Many large companies now have knowledge management systems. These usually consist of reports categorized for easy access, plus "communities of practice" so that subject specialists can share arcana and best practices -- and so that subject experts can be found. The objective is for people inside a company to discover what someone else has already discovered and not "re-invent wheels."
The Toyota "A3 Paper" system has become well-known. It records a problem, its analysis, and the countermeasures taken using a concise, rigorous format. When faced with a problem, the first step is to check whether it has been seen before, and if so, what was considered root cause, and what was done. For this to work, the last step of any problem-solving episode is to condense the thinking into A3 format and enter it into the system. This system is now so huge that classifying entries for global access is a problem. However, for example, assemblers can see detailed A3s from other assemblers at similar stations in all plants world-wide. But the power of the system is that using it reinforces Toyota's logic of problem solving, simplifying internal communication using a common "science-based language."

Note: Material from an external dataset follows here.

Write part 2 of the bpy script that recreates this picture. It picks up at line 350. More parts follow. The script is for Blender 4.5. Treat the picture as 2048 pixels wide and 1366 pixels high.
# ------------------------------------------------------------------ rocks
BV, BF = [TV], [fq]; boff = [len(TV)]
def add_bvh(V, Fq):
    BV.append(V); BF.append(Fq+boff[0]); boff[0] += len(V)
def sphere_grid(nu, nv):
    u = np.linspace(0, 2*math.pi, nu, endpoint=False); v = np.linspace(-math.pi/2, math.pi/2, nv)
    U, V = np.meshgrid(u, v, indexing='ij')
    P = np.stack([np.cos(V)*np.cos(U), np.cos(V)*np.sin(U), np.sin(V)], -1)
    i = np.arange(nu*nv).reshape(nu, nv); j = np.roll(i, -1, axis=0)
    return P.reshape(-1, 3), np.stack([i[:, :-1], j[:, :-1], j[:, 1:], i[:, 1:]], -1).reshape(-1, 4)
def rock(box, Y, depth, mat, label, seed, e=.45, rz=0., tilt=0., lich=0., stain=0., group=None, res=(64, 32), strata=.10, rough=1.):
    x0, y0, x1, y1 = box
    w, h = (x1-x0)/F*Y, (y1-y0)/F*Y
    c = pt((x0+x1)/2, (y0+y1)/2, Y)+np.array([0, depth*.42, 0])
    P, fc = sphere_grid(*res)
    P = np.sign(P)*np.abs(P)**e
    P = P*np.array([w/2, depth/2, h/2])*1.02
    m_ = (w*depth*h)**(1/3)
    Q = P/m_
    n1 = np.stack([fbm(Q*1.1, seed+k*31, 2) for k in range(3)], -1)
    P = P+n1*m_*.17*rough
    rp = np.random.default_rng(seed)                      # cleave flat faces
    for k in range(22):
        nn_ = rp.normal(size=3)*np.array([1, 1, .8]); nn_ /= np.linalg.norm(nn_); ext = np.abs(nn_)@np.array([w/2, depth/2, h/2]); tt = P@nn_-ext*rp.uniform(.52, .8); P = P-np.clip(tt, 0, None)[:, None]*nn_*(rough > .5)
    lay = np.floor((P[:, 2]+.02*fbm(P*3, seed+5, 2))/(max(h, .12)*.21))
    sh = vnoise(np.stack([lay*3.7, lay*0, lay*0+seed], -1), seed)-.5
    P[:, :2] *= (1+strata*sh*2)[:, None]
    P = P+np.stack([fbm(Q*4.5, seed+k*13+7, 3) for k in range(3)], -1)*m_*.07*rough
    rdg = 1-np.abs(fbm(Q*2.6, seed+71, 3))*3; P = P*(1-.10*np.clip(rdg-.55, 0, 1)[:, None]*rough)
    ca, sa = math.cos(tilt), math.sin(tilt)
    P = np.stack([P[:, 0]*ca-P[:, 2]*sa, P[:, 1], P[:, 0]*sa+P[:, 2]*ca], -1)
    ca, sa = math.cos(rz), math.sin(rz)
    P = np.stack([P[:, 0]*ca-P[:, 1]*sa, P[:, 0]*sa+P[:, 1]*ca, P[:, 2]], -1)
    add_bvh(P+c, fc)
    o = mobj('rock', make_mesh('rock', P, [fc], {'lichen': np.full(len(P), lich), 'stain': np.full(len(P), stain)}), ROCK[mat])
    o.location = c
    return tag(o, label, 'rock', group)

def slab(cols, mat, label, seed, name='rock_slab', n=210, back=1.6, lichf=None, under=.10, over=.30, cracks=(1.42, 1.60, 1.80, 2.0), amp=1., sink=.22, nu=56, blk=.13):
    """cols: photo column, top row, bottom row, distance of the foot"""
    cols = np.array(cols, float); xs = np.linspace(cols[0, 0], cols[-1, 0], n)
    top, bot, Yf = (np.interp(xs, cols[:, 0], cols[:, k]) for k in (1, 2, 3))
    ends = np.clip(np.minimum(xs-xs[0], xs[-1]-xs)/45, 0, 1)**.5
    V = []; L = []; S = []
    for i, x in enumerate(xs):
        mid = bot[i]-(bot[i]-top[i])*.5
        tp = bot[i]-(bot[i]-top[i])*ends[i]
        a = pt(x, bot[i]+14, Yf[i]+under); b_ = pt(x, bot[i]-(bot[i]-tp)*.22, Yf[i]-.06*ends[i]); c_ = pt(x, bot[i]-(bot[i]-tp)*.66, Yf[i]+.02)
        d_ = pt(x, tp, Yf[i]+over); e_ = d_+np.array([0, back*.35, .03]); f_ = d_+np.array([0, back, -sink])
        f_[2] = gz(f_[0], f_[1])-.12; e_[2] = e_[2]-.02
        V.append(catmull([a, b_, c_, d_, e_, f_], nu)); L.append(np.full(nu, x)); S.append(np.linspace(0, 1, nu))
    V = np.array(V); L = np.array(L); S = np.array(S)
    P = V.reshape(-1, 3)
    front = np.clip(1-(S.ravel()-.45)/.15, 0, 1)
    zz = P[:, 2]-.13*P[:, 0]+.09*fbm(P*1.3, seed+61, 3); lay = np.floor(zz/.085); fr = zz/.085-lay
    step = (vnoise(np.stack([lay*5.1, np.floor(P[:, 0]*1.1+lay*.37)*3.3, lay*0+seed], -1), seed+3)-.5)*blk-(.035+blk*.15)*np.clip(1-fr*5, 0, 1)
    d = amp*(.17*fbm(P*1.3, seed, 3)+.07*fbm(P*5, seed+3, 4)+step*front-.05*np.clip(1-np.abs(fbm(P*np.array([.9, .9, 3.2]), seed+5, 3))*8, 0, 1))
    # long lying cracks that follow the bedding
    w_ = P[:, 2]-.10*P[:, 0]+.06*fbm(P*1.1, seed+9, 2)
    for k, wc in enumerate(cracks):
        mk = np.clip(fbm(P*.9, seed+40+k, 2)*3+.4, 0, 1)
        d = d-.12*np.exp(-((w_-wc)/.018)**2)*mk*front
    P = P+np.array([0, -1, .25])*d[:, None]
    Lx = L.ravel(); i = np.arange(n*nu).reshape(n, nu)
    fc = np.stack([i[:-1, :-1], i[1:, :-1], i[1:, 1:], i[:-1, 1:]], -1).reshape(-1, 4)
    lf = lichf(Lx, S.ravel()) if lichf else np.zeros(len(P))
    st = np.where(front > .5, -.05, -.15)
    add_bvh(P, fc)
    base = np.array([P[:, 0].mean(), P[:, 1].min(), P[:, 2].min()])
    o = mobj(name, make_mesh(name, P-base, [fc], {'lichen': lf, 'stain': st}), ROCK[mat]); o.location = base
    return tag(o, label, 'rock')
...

Internally, this is much better than local-format (or free-form) records in disconnected areas. However, it may not help deal with external problems, fuzzy problems that don't fit the format, or "wicked problems." It obviously failed in the now famous cases of sticky accelerators and squirrelly brakes. There, early-on evaluation of low-frequency failure from the field may not cause people to agree that a problem is "real." All companies with complex products have a similar dilemma: when does skimpy evidence warrant action?
Complex, integrative software presents other problems. Just checking its integrity requires software and simulations -- models checking models. The Toyota learning system appears to have never quite mastered this stage, but no one else claims world benchmark status either. The learning to assure software integrity and interoperability mandates using computer-generated data and analysis.
Beyond that, learning systems have to extend further, linking core organizations with partners, and with "life cycle records" from the field. Computer companies have done this for some time. In Compression, such systems must improve the efficiency and effectiveness of life-cycle operations on the fly -- a new world of operational challenge.